The Message of Pope Francis to the Pontifical Mission Societies is a strong text, with concrete indications, that points out the only real source of the Church’s missionary action. He warns against certain pathologies, which he calls by name, which risk distorting the very nature of mission.
Mission, explains Pope Francis, is not the fruit of the application of “secular notions of activism or technical-professional competence,” but is born from the “overflowing joy” that “the Lord gives us,” which is the fruit of the Holy Spirit. This joy, which no one can give on their own initiative, is a grace. Being missionary means reverberating the great and unmerited gift that has been received; that is, reflecting the light of Another, as the moon reflects the light of the sun. “In every human context,” the Pope writes, “witnesses are those who vouch for what someone else has done. In this sense, and only in this sense, can we be witnesses of Christ and His Spirit.” It is that mysterium lunae, the mystery of the moon, so dear to the Fathers of the Church of the first century, which makes clear that the Church lives moment by moment by the grace of Christ. Like the moon, the Church does not shine with her own light; and when she looks too much to herself or trusts in her own abilities, she ends up being self-referential and no longer gives light to anyone. The origin of this message is contained in the Apostolic Exhortation Evangelii gaudium, the text that has charted the path of the present pontificate.

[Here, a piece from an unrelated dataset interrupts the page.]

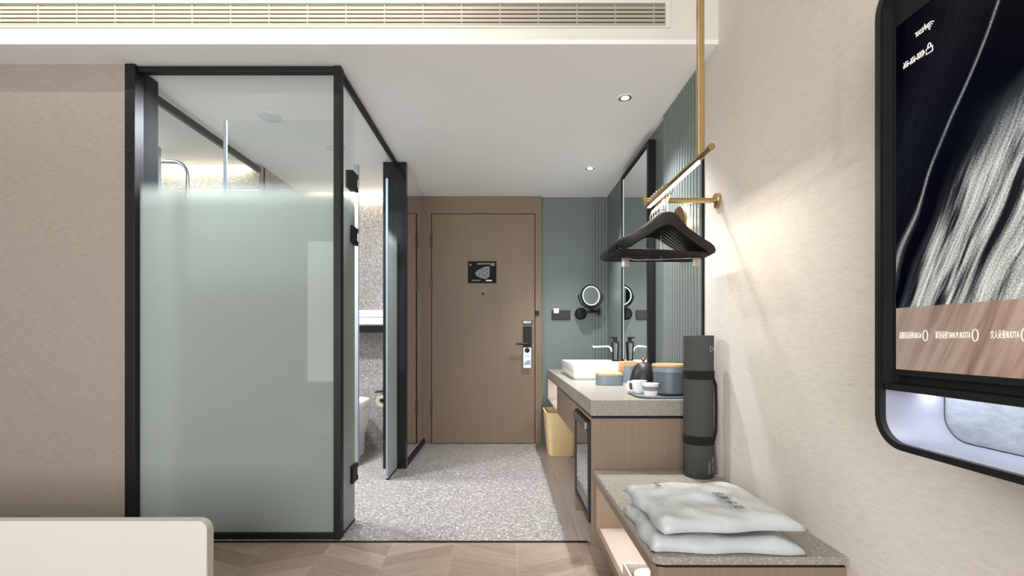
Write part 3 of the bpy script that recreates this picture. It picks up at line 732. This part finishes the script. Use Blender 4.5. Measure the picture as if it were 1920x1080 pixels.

Pope Francis recalls that the proclamation of the Gospel and the profession of the Christian faith are something entirely different from any kind of political, cultural, psychological, or religious proselytism. The Church grows in the world through attraction, and “If one follows Jesus, happy to be attracted by him, others will take notice. They may even be astonished.”
The message to the POM makes clear the Pope’s intention to curb the tendency to consider mission as something elitist, to be directed and managed from behind a desk, by means of strategies that achieve a certain “awareness” through discussions, appeals, activism, training programs. It is clear, too, from the papal test published today that the Bishop considers this a present risk; and so his words have relevance far beyond the Pontifical Mission Societies to whom they are addressed. To avoid self-absorption, control anxiety, and the delegation of missionary activity to “a superior class of specialists” who see ordinary baptized people as an inert mass to be reanimated and mobilised, Pope Francis recalls some of the distinctive traits of Christian mission: gratitude and gratuitousness; humility; closeness to people’s lives, meeting them where and as they are; and a preference for the little ones and for the poor.